There's no other name by which I am saved

Capture me with grace



My heart is Your's for life

I need Your hand in mine

No one else will do

I put my trust in You



that just spoke out to me. for the last few months i've been asking God where he was, and why my life hadn't been going so great, why my brother chose the life he did, why my parents act the way the do, my issues with my friends, just life. when i started to listen to this song i started to realize that God rescued me before i needed to be saved. if i hadn't of found God in october, i'd of never been ready for the slight dive my life had taken. he is so awesome!
anyway, i worship in awe for until the main worship was over, and i went back to the bleachers for the message of the night-once again, a slap in the face.

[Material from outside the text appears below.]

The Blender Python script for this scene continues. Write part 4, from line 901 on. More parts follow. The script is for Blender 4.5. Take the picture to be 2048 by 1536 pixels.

the first words out of jeremy's mouth were "what's holding you back from giving your all to God?"
wow, another question i had been asking both God and myself...i see a pattern...
anyway; he went into the story of the paralyzed man on a mat who got his friends to lower him into see Jesus from the roof of a building-crazy, i know
then the message was broken by a drama-an absolutely amazing drama. it gave different situations that would hold people back from God. the first being the abused child whose parent's hated them; second was a "addict" of any kind; third was the "holy roller" on wednesday and sunday, but the rest of the time they were themselves; the fourth was the pregnant teenager whose "love of her live" left her alone with a kid; the fifth being the kid that was once popular when they were good for something, but after getting an injury their friends don't want to be around them anymore; and the sixth was the one that felt that they had nothing to live for, so they would take their life into their own hands....
then run by kutless came on, and the lyrics (gosh, i'm a sucker for lyrics) explain it all:
Why do you run why do you hide oh don't you know i 
just, just want to be with you

Looking down from above as you watch TV
Wondering why, oh you're ignoring me
Do you remember, remember when i came to you
And you love me
And i'm waiting for you
And i'm waiting for you

Why do you run why do you hide oh don't you know i
just, just wanna be with you, to be with you
Hey, why do you run why do you hide oh don't you know
I just, just wanna be with you, to be with you...

Whatever happened to the love, the love you had for me
When you first came to me
Don't you know that i died, died so i could be with you
forever
And i'm waiting for you
And i'm waiting for you

Why do you run why do you hide oh don't you know i
just, just wanna be with you, to be with you
Hey, why do you run why do you hide oh don't you know
I just, just wanna be with you, to be with you...

Find a place of solitude, and i'll speak to you
As you pray to me
Don't you know i'm waiting here, waiting for you to
read and hear word
I'm waiting here missing the time the times we shared
oh, please come to me

Why do you run why do you hide oh don't you know i
just, just wanna be with you, to be with you
Hey, why do you run why do you hide oh don't you know
I just, just wanna be with you, to be with you...

at the end of the drama jeremy finished his message, followed by an alter call. the first call was for anyone who wanted to be saved, the second one was for anyone who just felt like they weren't giving God their all, something was keeping them from him....
**this is where i raised my hand**
i finally realized that i'm passionate for God, but i've always held back because i honestly didn't know what to believe. in one ear is someone telling me that you can feel him, you can hear him, you can speak to him. the other ear was the opposite, telling me that that just doesn't happen anymore. i finally realized that it doesn't matter who is on the other end of those words, what matters is that i've been changed. what matters is that without being brought to HPC i would of never of made it through the last few months. i was so close to the sixth kid, the one with no hope left. if i had never found refuge and the awesome friends i have there i don't think i would be alive to write this right now.
so, after i go up to the alter a girl i'd only met once, about 2 hours before, prayed over me and started to speak in tongues and just tell me how much God needed me and how much he wanted me to be a witness to my family and friends; how he knew i was strong and needed me to stay strong for him. i'd started crying like i never had before, like a burden was lifted. i finally found out that He loved me. He cared about what i was going through and that He wasn't leaving me alone. it is almost as if these were thing i already knew, i just finally heard the words that made me realize that this isn't a game, this is real, He is real, and this is what i want to live for for the rest of my life.

God is Awesome!

1 comments:

Jason Guidry said...

...wow. That's just awesome.

I wish they'd play "Rescue" at Refuge more often, it's one of my favorite songs.